In primo piano quindi la psicologia di tre persone distanti nelle rispettive sensibilità: il serial killer, la criminologa e la madre della bambina rapita…

C’è un annuncio di stati d’animo che si sfaldano e si ricompongono, un bellissimo ragionamento sulla profondità del nostro sentire, sul bisogno di venirne a contatto e conoscerlo; perché laddove non c’è coscienza e riconoscimento c’è il ghiaccio, la paralisi, e l’azione fuori dalla coscienza. Dobbiamo continuamente avere a che fare con la nostra profondità e imparare ad entrarci in contatto senza ergere una barriera contro la paura. La mia psichiatra non ha paura di Ralph, perché maneggia serial killer da 20 anni, entra in carcere e ci parla, come una Jodie Foster con Hannibal Lecter.

Come si riesce ad interpretare la profondità psicologica di un personaggio?

Devi lasciare il tempo al tuo inconscio, all’istinto, alle tue parti meno governabili di avvicinarsi a quella materia. Delle volte il giudizio altrui non aiuta. Filippo ha sospeso il giudizio ha indicato delle strade e ha atteso che ogni attore trovasse la propria. Ha aiutato il fatto che lui stesso sia un attore. Siamo ancora in fase di lavoro. Il lavoro finisce con il pubblico, perché il pubblico suggerisce la strada giusta e lo spettacolo si assesta assieme al pubblico, trova la sua risposta.

E’ uno spettacolo d’introspezione, ma gli argomenti trattati più da vicino?

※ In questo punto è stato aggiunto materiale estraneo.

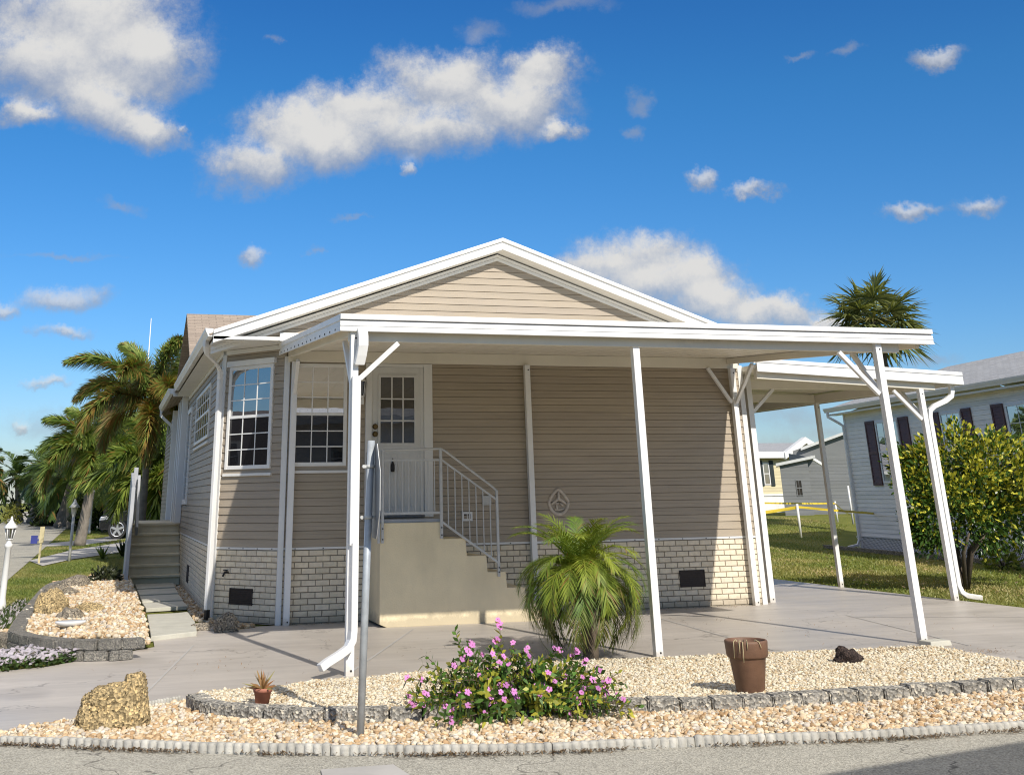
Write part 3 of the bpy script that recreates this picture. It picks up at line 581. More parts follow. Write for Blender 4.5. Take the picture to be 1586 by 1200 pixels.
# ------------------------------------------------------------------ side carport
sc_ = thing('side_carport', 'lower white carport along the far side of the tan home', 'carport', (12.3, 24, 0))
SX0, SX1, SY0, SY1 = 10.42, 14.27, 17.32, 31.0
def zs(x): return 3.735 + (3.56 - 3.735) * (x - 10.2) / (14.27 - 10.2)
r = MB(); r.hexa([(SX0, SY0 + .03, zs(SX0) - .11), (SX1 - .03, SY0 + .03, zs(SX1) - .11), (SX1 - .03, SY1, zs(SX1) - .11), (SX0, SY1, zs(SX0) - .11), (SX0, SY0 + .03, zs(SX0) - .03), (SX1 - .03, SY0 + .03, zs(SX1) - .03), (SX1 - .03, SY1, zs(SX1) - .03), (SX0, SY1, zs(SX0) - .03)])
for k in range(1, 34):
    y = SY0 + (SY1 - SY0) * k / 34; r.hexa([(SX0 + .05, y - .006, zs(SX0 + .05) - .117), (SX1 - .05, y - .006, zs(SX1 - .05) - .117), (SX1 - .05, y + .006, zs(SX1 - .05) - .117), (SX0 + .05, y + .006, zs(SX0 + .05) - .117), (SX0 + .05, y - .006, zs(SX0 + .05) - .1), (SX1 - .05, y - .006, zs(SX1 - .05) - .1), (SX1 - .05, y + .006, zs(SX1 - .05) - .1), (SX0 + .05, y + .006, zs(SX0 + .05) - .1)])
r.build('roof', M['pan'], sc_)
g = MB()
for (o, zt, zb) in ((.02, .02, -.04), (.004, -.04, -.055), (.014, -.055, -.19)):
    g.hexa([(10.24 if o else 0, SY0 - o, zs(10.24) + zb), (SX1, SY0 - o, zs(SX1) + zb), (SX1, SY0 + .028, zs(SX1) + zb), (10.24, SY0 + .028, zs(10.24) + zb), (10.24, SY0 - o, zs(10.24) + zt), (SX1, SY0 - o, zs(SX1) + zt), (SX1, SY0 + .028, zs(SX1) + zt), (10.24, SY0 + .028, zs(10.24) + zt)])
g.build('front_fascia', M['white'], sc_, .003)
g = MB(); g.box(SX1 - .028, SX1 + .012, SY0 + .03, SY1, zs(SX1) - .19, zs(SX1) + .02); g.build('gutter', M['white'], sc_, .003)
b = MB(); b.hexa([(10.28, 17.42, 3.44), (13.75, 17.42, 3.285), (13.75, 17.50, 3.285), (10.28, 17.50, 3.44), (10.28, 17.42, 3.615), (13.75, 17.42, 3.46), (13.75, 17.50, 3.46), (10.28, 17.50, 3.615)]); b.build('beam', M['pan'], sc_, .006)
b = MB(); b.box(10.6, 13.40, 18.38, 18.46, 3.36, 3.50); b.build('beam', M['pan'], sc_, .006)
b = MB(); b.box(13.42, 13.50, 17.52, SY1 - .1, 3.30, 3.455); b.build('beam', M['pan'], sc_, .006)
b = MB(); b.box(10.6, 13.41, 20.62, 20.70, 3.31, 3.46); b.build('beam', M['pan'], sc_, .006)
post(sc_, 10.66, 18.42, 3.62, .10); post(sc_, 13.46, 17.46, 3.30, .09); post(sc_, 13.46, 20.66, 3.30, .08); post(sc_, 13.46, 30.0, 3.30, .08)
for p, q in (((10.72, 18.42, 2.98), (11.16, 18.42, 3.36)), ((13.40, 17.46, 2.80), (12.92, 17.46, 3.27)), ((13.46, 17.52, 2.85), (13.46, 18.0, 3.32))):
    m_ = MB(); m_.bar(p, q, .055, .055); m_.build('brace', M['white'], sc_, .005)
d = MB(); d.rtube([(14.12, 17.47, 3.40), (14.12, 17.47, 3.28), (14.09, 17.47, 3.19), (13.95, 17.47, 3.11), (13.70, 17.47, 3.02), (13.60, 17.47, 2.95), (13.575, 17.47, 2.85), (13.575, 17.47, .22), (13.60, 17.45, .12), (13.66, 17.42, .07), (13.86, 17.32, .035)], .075, .08, (0, 1, 0)); d.build('downspout', M['white'], sc_, .01)
pb = MB(); pb.hexa([(9.30, 12.62, .004), (9.62, 12.66, .004), (9.60, 12.86, .004), (9.29, 12.84, .004), (9.31, 12.63, .06), (9.61, 12.67, .06), (9.59, 12.85, .06), (9.30, 12.83, .06)]); 

# ------------------------------------------------------------------ entry steps
es = thing('entry_steps', 'cream painted entry steps with gray rail below the off-white door', 'steps', (4.9, 17.6, 0))
prof = [(3.79, 0.045), (3.79, 1.345), (4.71, 1.345), (4.725, 1.12), (5.07, 1.12), (5.085, .885), (5.38, .885), (5.395, .665), (5.67, .665), (5.685, .452), (5.96, .452), (5.975, .235), (6.25, .235), (6.265, 0.0), (3.9, 0.0)]
b = MB(); y0, y1 = 17.2, 18.118
fa = [b.V((x, y0, z)) for x, z in prof]; ba = [b.V((x, y1, z)) for x, z in prof]; b.face(fa); b.face(ba[::-1])
for k in range(len(prof)): b.face((fa[k], ba[k], ba[(k + 1) % len(prof)], fa[(k + 1) % len(prof)]))
b.build('step_block', M['stucco'], es, .008)
ld = MB(); ld.box(3.80, 4.70, 17.23, 18.11, 1.347, 1.385); ld.build('landing_mat', M['graywood'], es)
ra = MB(); yr = 17.22; s_ = .028
def sq(p, q, w=s_): ra.bar(p, q, w, w)
sq((3.82, yr - .04, 1.08), (3.82, yr - .04, 2.33), .035); sq((4.70, yr - .04, 1.12), (4.70, yr - .04, 2.35), .04); sq((5.56, yr - .04, .60), (5.56, yr - .04, 1.76), .035)
RB = yr - .04
ra.tube([(3.82, RB, 2.33), (4.60, RB, 2.345), (4.70, RB, 2.35), (4.78, RB, 2.31), (5.50, RB, 1.81), (5.56, RB, 1.755), (5.565, RB, 1.70)], .017, 8)
sq((3.82, RB, 2.19), (4.70, RB, 2.19)); sq((3.82, RB, 1.47), (4.70, RB, 1.47), .034); sq((4.70, RB, 2.20), (5.56, RB, 1.63), .026); sq((4.70, RB, 1.35), (5.56, RB, .78), .03)
for k in range(1, 9): x = 3.82 + .88 * k / 9; sq((x, RB, 1.47), (x, RB, 2.19), .014)
for k in range(1, 8): x = 4.70 + .86 * k / 8; z = 2.20 - .57 * k / 8; sq((x, RB, z - .85), (x, RB, z), .014)
XL = 3.80
for y in (17.20, 18.05): sq((XL - .03, y, 1.08), (XL - .03, y, 2.33), .034)
for z in (1.47, 2.19, 2.33): sq((XL - .03, 17.2, z), (XL - .03, 18.05, z), .026)
for k in range(1, 9): y = 17.2 + .85 * k / 9; sq((XL - .03, y, 1.47), (XL - .03, y, 2.19), .014)
ra.cm = 1
for x, z in ((3.82, 1.13), (3.82, 1.27), (4.70, 1.17), (4.70, 1.27), (5.56, .66), (5.56, .72)): ra.tube([(x, RB - .018, z), (x, RB - .026, z)], .011, 6)
ra.build('handrail', [M['railmetal'], M['hole']], es, .002)

# ------------------------------------------------------------------ side steps on the left
ss = thing('side_steps', 'beige side steps with gray plank rail along the left wall', 'steps', (1.1, 28, 0))
b = MB(); n = 6; rise = .2; pr = []
for k in range(n): pr += [(27.35 + .3 * k, rise * k), (27.35 + .3 * k, rise * (k + 1) - .04)]
pr += [(33.2, rise * n), (33.2, 0)]
fa = [b.V((.53, y, z)) for y, z in pr]; ba = [b.V((1.60, y, z)) for y, z in pr]; b.face(fa); b.face(ba[::-1])
for k in range(len(pr)): b.face((fa[k], ba[k], ba[(k + 1) % len(pr)], fa[(k + 1) % len(pr)]))
b.build('step_block', M['step'], ss)
for k in range(n): b = MB(); b.box(.52, 1.605, 27.29 + .3 * k, 27.68 + .3 * k, rise * (k + 1) - .045, rise * (k + 1) + .004); b.build('tread', M['step'], ss, .01)
b = MB(); b.hexa([(.44, 26.2, 0), (.50, 26.2, 0), (.50, 29.6, 0), (.44, 29.6, 0), (.44, 26.5, 1.95), (.50, 26.5, 1.95), (.50, 29.6, 2.3), (.44, 29.6, 2.3)]); b.build('side_panel', M['graywood'], ss, .006)
b = MB(); b.hexa([(.60, 27.9, .98), (.66, 27.9, .98), (.66, 29.5, 1.35), (.60, 29.5, 1.35), (.60, 27.7, 1.15), (.66, 27.7, 1.15), (.66, 29.5, 2.25), (.60, 29.5, 2.25)]); b.build('rail_board', M['graywood'], ss, .006)
for q in ((.50, .60, 29.62, 29.74, 0, 2.42), (.42, .50, 26.10, 26.18, 0, 1.95)): b = MB(); b.box(*q); b.build('newel_post', M['graywood'], ss, .008)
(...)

Gli argomenti sono veramente tanti. Sentiamo che il pubblico vive con noi una specie di catarsi. C’è dentro un’indagine psicologica di questo serial killer, ma il percorso più profondo che si fa è quello del “perdono”, non un perdono cattolico, ma laico, come ritorno alla vita. E riguarda tutti e tre i personaggi, anche il mio: una psichiatra abituata a dialogare con la parte emotiva, che tuttavia non riesce a governare i suoi tormenti interiori; infatti soffre di crisi di panico. Anzi lo spettacolo si apre proprio con una mia crisi di panico. Gli argomenti sono quelli macroscopici del male, inteso come male compiuto da un mostro che probabilmente agisce in uno stato di non coscienza, e quello di cui tutti siamo quotidianamente responsabili per azioni di cui non assumiamo la responsabilità. C’à anche un ragionamento sulle diverse proporzioni delle cose.

Il testo, di fine anni 90’, non aveva mai trovato approdo in Italia; mentre pare che lo spettacolo stia avendo un meritato riscontro

Il testo ha più di 20 anni ma non ha mai trovato approdo in Italia perché desta preoccupazione il fatto che si possano mettere in scena argomenti discutibili. Invece l’argomento del male, della sua origine, del perché si compia è più che attuale, tristemente oggi, che stiamo vivendo l’orrore della guerra in Ucraina. E il pubblico si immedesima, si commuove ed è bello vedere gli occhi delle persone, perché lo spettacolo inizia e si conclude in sala; la struttura del Gobetti permette di vedere le singole persone in faccia. Sta andando bene perché, nonostante la cupezza dell’argomento, la rappresentazione ha una virata verso la luce, è liberatoria! Non ti porti a casa un macigno, ma una nuova consapevolezza.

Ghiaccio (Frozen)  è una produzione Teatro Stabile di Torino – Teatro Nazionale, in accordo con Arcadia & Ricono Ltd per gentile concessione di United Agents LLP.